Corrupção está enraizada no Brasil desde o período colonial, revela historiadora

Entrevista com Adriana Romeiro: prática é fruto de uma elite que se perpetua no poder para se enriquecer sem escrúpulos


postado em 13/08/2017 07:40 / atualizado em 13/08/2017 08:07

"O governador investigado acabava subornando a autoridade responsável pela devassa no período colonial" - Adriana Romeiro, historiadora (foto: Jair Amaral/EM/D.A Press)

A corrupção que assola a política nacional e indigna os brasileiros está atracada no país desde os tempos do Brasil colônia.
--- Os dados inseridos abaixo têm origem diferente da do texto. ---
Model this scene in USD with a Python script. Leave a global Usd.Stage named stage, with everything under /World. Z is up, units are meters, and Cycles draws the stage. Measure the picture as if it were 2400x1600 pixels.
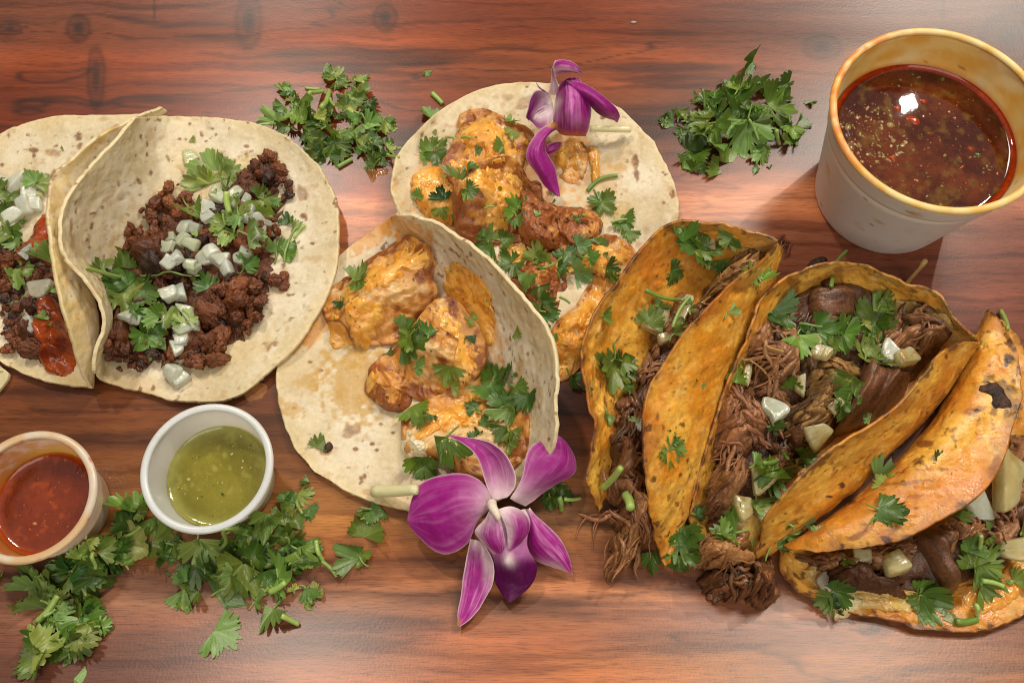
import math, numpy as np, trimesh, usdkit
from meshkit import fbm, noise
from pxr import Usd, UsdGeom, UsdLux, UsdShade, Gf, Sdf, Vt
from scipy.interpolate import CubicSpline
from scipy.ndimage import gaussian_filter, map_coordinates
from scipy.spatial import cKDTree

stage = Usd.Stage.CreateInMemory()
UsdGeom.SetStageUpAxis(stage, 'Z'); UsdGeom.SetStageMetersPerUnit(stage, 1.0)
UsdGeom.Xform.Define(stage, '/World'); UsdGeom.Scope.Define(stage, '/World/Looks')

# ------------------------------------------------------------------ camera
FPX, TILT = 2100.0, math.radians(21.0)
DIST = FPX / 5000.0
CT, ST = math.cos(TILT), math.sin(TILT)
CAM = np.array([0, -DIST * ST, DIST * CT]); CR = np.array([1., 0, 0]); CU = np.array([0, CT, ST]); CF = np.array([0, ST, -CT])
cam = UsdGeom.Camera.Define(stage, '/World/camera')
cam.CreateHorizontalApertureAttr(36.0); cam.CreateVerticalApertureAttr(24.0); cam.CreateFocalLengthAttr(36.0 * FPX / 2400)
cam.CreateClippingRangeAttr(Gf.Vec2f(0.02, 50)); cam.CreateExposureAttr(1.05)
cam.AddTransformOp().Set(Gf.Matrix4d(*CR, 0, *CU, 0, *(-CF), 0, *CAM, 1))

# ------------------------------------------------------------------ lamps
def lamp(name, pos, target, w, h, power, color):
    l = UsdLux.RectLight.Define(stage, '/World/' + name)
    l.CreateWidthAttr(w); l.CreateHeightAttr(h); l.CreateIntensityAttr(power); l.CreateColorAttr(Gf.Vec3f(*color))
    p, t = np.array(pos, float), np.array(target, float)
    z = (p - t) / np.linalg.norm(p - t); x = np.cross([0, 1, 0.1], z); x /= np.linalg.norm(x); y = np.cross(z, x)
    l.AddTransformOp().Set(Gf.Matrix4d(*x, 0, *y, 0, *z, 0, *p, 1))
WARM = (1.0, 0.90, 0.77)
lamp('ceiling_lamp', (-0.50, 1.00, 1.50), (0, 0, 0), 0.10, 0.10, 230, WARM)
lamp('ceiling_lamp_001', (0.95, 1.15, 1.50), (0, 0, 0), 0.034, 0.034, 2000, WARM)
lamp('ceiling_lamp_002', (0.15, -1.30, 1.60), (0, 0, 0), 1.8, 1.2, 1.6, WARM)
lamp('ceiling_lamp_003', (0.70, 1.00, 1.80), (0, 0, 0), 0.42, 0.42, 15, WARM)
lamp('ceiling_panel', (0, 0.1, 2.4), (0, 0, 0), 3.4, 3.4, 0.26, (1.0, 0.93, 0.84))

# ------------------------------------------------------------------ photo measurements -> points in the place
CROPS = {'ov': (0, 0, .98), 'c1': (0, 200, 2.0913), 'c2': (560, 150, 4.4795), 'c3': (880, 120, 2.0632), 'c4': (640, 480, 2.0625), 'c5': (1340, 480, 1.5368),
         'c6': (0, 900, 2.2396), 'c7': (900, 980, 3.016), 'c8': (1500, 30, 2.5289), 'c9': (1812, 700, 4), 'c10': (1812, 1108, 4), 'c11': (1340, 500, 4),
         'c12': (1340, 1000, 4), 'c13': (0, 208, 4), 'c14': (1212, 120, 4.357), 'c15': (0, 440, 3.135), 'c16': (1740, 600, 4), 'c17': (1200, 1200, 1.96), 'px': (0, 0, 1)}
MM = 0.001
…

E os mesmos estratagemas usados pela elite colonial persistem até hoje nas práticas ilícitas daqueles que se dizem representantes do povo. As constatações integram um trabalho inédito no país, em que a historiadora Adriana Romeiro vasculhou documentos em arquivos e bibliotecas do Brasil, Portugal e Espanha para investigar a corrupção praticada por aqui, entre os séculos 16 e 18. O resultado é o livro Corrupção e poder no Brasil: uma história, séculos XVI a XVIII, que será lançado no próximo dia 26, em Belo Horizonte.


“Dizia-se que era preferível ser roubado por um pirata em alto-mar do que aportar no Brasil. A elite colonial é a mesma que está hoje no poder, com a mesma mentalidade, de estar numa terra em que pode enriquecer sem qualquer escrúpulo”, afirma a historiadora, que concedeu entrevista exclusiva ao Estado de Minas. Adriana Romeiro é doutora em história pela Universidade Estadual de Campinas (Unicamp) e professora da Universidade Federal de Minas Gerais (UFMG).
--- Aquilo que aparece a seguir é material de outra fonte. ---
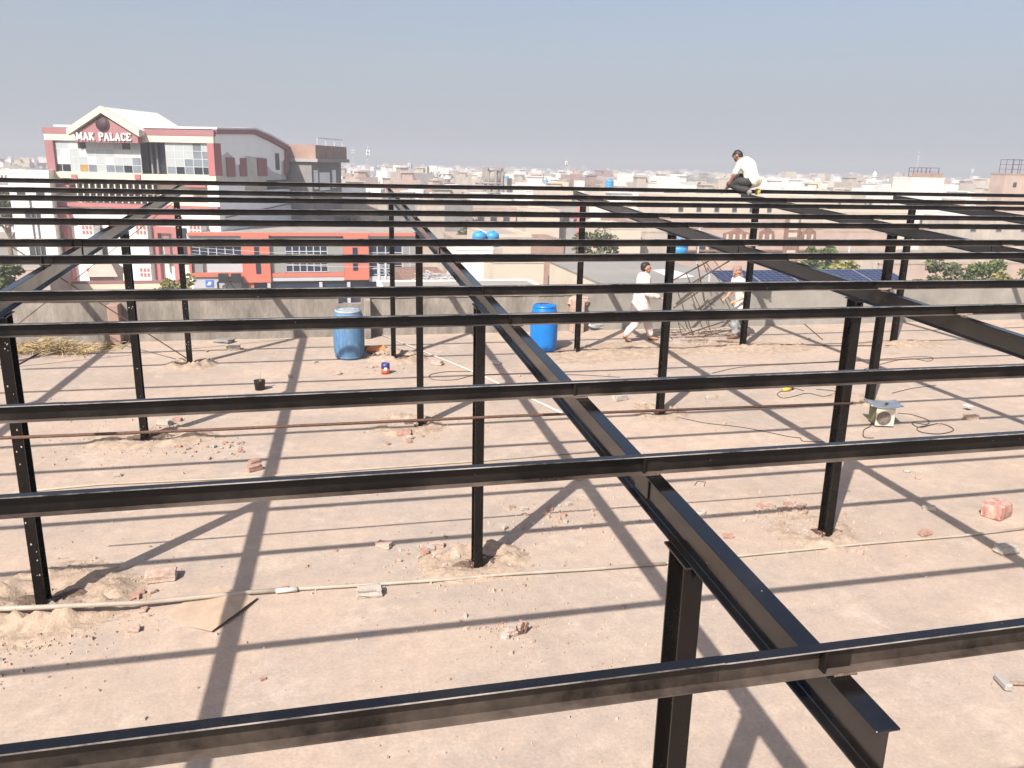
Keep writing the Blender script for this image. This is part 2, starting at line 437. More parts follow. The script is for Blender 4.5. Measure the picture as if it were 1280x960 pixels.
# rusty tie bar along the second row of columns, and the cross bracing on the far left
tb = MB(); yb = ROW[1]-.085
a = gp(-60, 545); 
def onY(x, y, Y): return wp(x, y, Y)
p0, p1, p2, p3 = onY(-110, 552, yb), onY(290, 536, yb), onY(640, 520, yb), onY(1066, 504, yb)
tb.tube([p0, p1, p2, p3], .013, 6)
o = local(tb.build('tie_bar', M['rust'], frame)); o['label'] = 'rusty brown tie bar across the second row of columns'
for A, B in [((-2.75, .12), (-1, 2.95)), ((-2.75, 2.9), (-1, .15))]:
    pass
xl, xr, yb = XC-2*DX+.05, XC-DX-.05, ROW[3]
for za, zb, dy in ((.1, 2.85, -.06), (2.85, .12, .0)):
    br = MB(); br.bar((xl, yb+dy, za), (xr, yb+dy, zb), .035, .012)
    o = local(br.build('cross_brace', M['rust'], frame)); o['label'] = 'thin rusty cross brace at the far left bay'

# ================================================================== parapet wall
YW = 17.35
wall = empty('parapet_wall', (0, YW, 0), 'low weathered cement parapet wall along the far edge of the roof', 'wall')
def wseg(name, x0, x1, z, m, y=YW, t=.2, top=True, jag=.015):
    b = MB(); n = max(2, int((x1-x0)/.35)); vs = []; fs = []
    for i in range(n+1):
        x = x0 + (x1-x0)*i/n; h = z + (rnd.random()-.5)*jag*2
        vs += [(x, y, -.01), (x, y, h), (x, y+t, h), (x, y+t, -.01)]
    for i in range(n):
        for e in range(4): fs.append((i*4+e, i*4+(e+1) % 4, (i+1)*4+(e+1) % 4, (i+1)*4+e))
    fs += [(0, 1, 2, 3), (n*4+3, n*4+2, n*4+1, n*4)]
    b.add(vs, fs); return recalc(b.build(name, m, wall, (0, -YW, 0)))
x_a = wp(424, 400, YW).x; x_b = wp(452, 400, YW).x; x_c = wp(470, 400, YW).x; x_d = wp(716, 400, YW).x; x_e = wp(737, 400, YW).x
wseg('wall_panel', -16, x_a, .84, M['wall_render'])
wseg('wall_panel', x_a, x_b, .70, M['wall_render'])
wseg('wall_panel', x_b, x_d, .81, M['wall_render'])
wseg('wall_panel', x_d, 26, .82, M['wall_render2'], jag=.01)
def pil(px0, px1, ztop_, m, dep=.24):
    a, b_ = wp(px0, 400, YW-.1).x, wp(px1, 400, YW-.1).x
    b = MB(); b.box((a, YW-dep, 0), (b_, YW-.003, ztop_)); return bevel(b.build('pilaster', m, wall, (0, -YW, 0)), .012)
pil(455, 463, .83, M['wall_render'], .32)
p = pil(138, 152, .80, M['t_brick'], .30); p['label'] = 'bare brown brick pilaster'
pil(713, 728, .74, M['brick_pale'], .24)
cp = MB()
for (a, b_) in ((-16, x_a-.02), (x_b+.02, x_d-.05)):
    n = 24
    for i in range(n):
        xx = a+(b_-a)*i/n; x2 = a+(b_-a)*(i+1)/n
        cp.box((xx, YW-.018-.01*rnd.random(), .842 if a < -5 else .815), (x2-.004*rnd.random(), YW+.215, .862+.008*rnd.random() if a < -5 else .832+.008*rnd.random()))
cp.build('coping', M['coping'], wall, (0, -YW, 0))

# ================================================================== helper for rough lumps
def lump_mesh(name, seed, dims, m, rough=.18, cuts=2, boxy=.6):
    rr = random.Random(seed)
    bm = bmesh.new(); bmesh.ops.create_cube(bm, size=1.0)
    bmesh.ops.subdivide_edges(bm, edges=bm.edges[:], cuts=cuts, use_grid_fill=True)
    off = Vector((rr.random()*50, rr.random()*50, rr.random()*50))
    for v in bm.verts:
        d = v.co.normalized()*.62
        v.co = v.co*boxy + d*(1-boxy)
        v.co += mnoise.noise_vector(v.co*2.3 + off)*rough
        v.co.x *= dims[0]; v.co.y *= dims[1]; v.co.z *= dims[2]
    zmin = min(v.co.z for v in bm.verts)
    for v in bm.verts: v.co.z -= zmin
    me = bpy.data.meshes.new(name); bm.to_mesh(me); bm.free(); me.materials.append(m); return me
def put(name, me, loc, rz, label, cat, group=None, sc=1.0, tilt=0.0):
    o = bpy.data.objects.new(name, me); col.objects.link(o); o.location = loc; o.rotation_euler = (tilt, 0, rz); o.scale = (sc, sc, sc)
    return tag(o, label, cat, group)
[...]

Numa pesquisa minuciosa iniciada em 2013, quando se dedicava a um pós-doutorado na Espanha, a autora levantou toda a documentação datada entre os séculos 16 e 18 em que os governadores no Brasil são acusados de alguma prática ilícita. São textos que vão desde sátiras, sermões, poemas e ofícios com acusações aos governantes da época. “Descobri coisas assustadoras, desde o envolvimento dos governadores em escândalos sexuais até casos mais escabrosos de enriquecimento ilícito”, conta.

 

De que forma a corrupção se manifestava no Brasil colonial?

O conceito de corrupção era muito mais abrangente e também incluía questões morais e religiosas. Mas, ao levantar toda a documentação em que os governadores são acusados de alguma prática ilícita, entre os séculos 16 e 18, descobri que não só já havia o conceito de corrupção como também englobava práticas que hoje associamos a isso, como tráfico de influência, nepotismo, favorecimento e abuso de autoridade. As práticas que vemos hoje na política brasileira já remontam ao século 16.

E o que essa documentação aponta?

Descobri o enriquecimento ilícito de governadores, autoridades e políticos. Mem de Sá (governador-geral do Brasil entre 1558 e 1572), por exemplo, já era acusado de enriquecimento ilícito. No Rio de Janeiro, dizia-se que os mercadores de escravos que saíam da África e seguiam para o Rio da Prata e tinham que parar no Rio para abastecer já sabiam que tinham que pagar propina ao governador da capitania. Para que essas embarcações parassem na costa era exigido algum tipo de contribuição ilícita, como o direito de subir a bordo e escolher os melhores escravos.

Há outros corruptos que chamam a atenção?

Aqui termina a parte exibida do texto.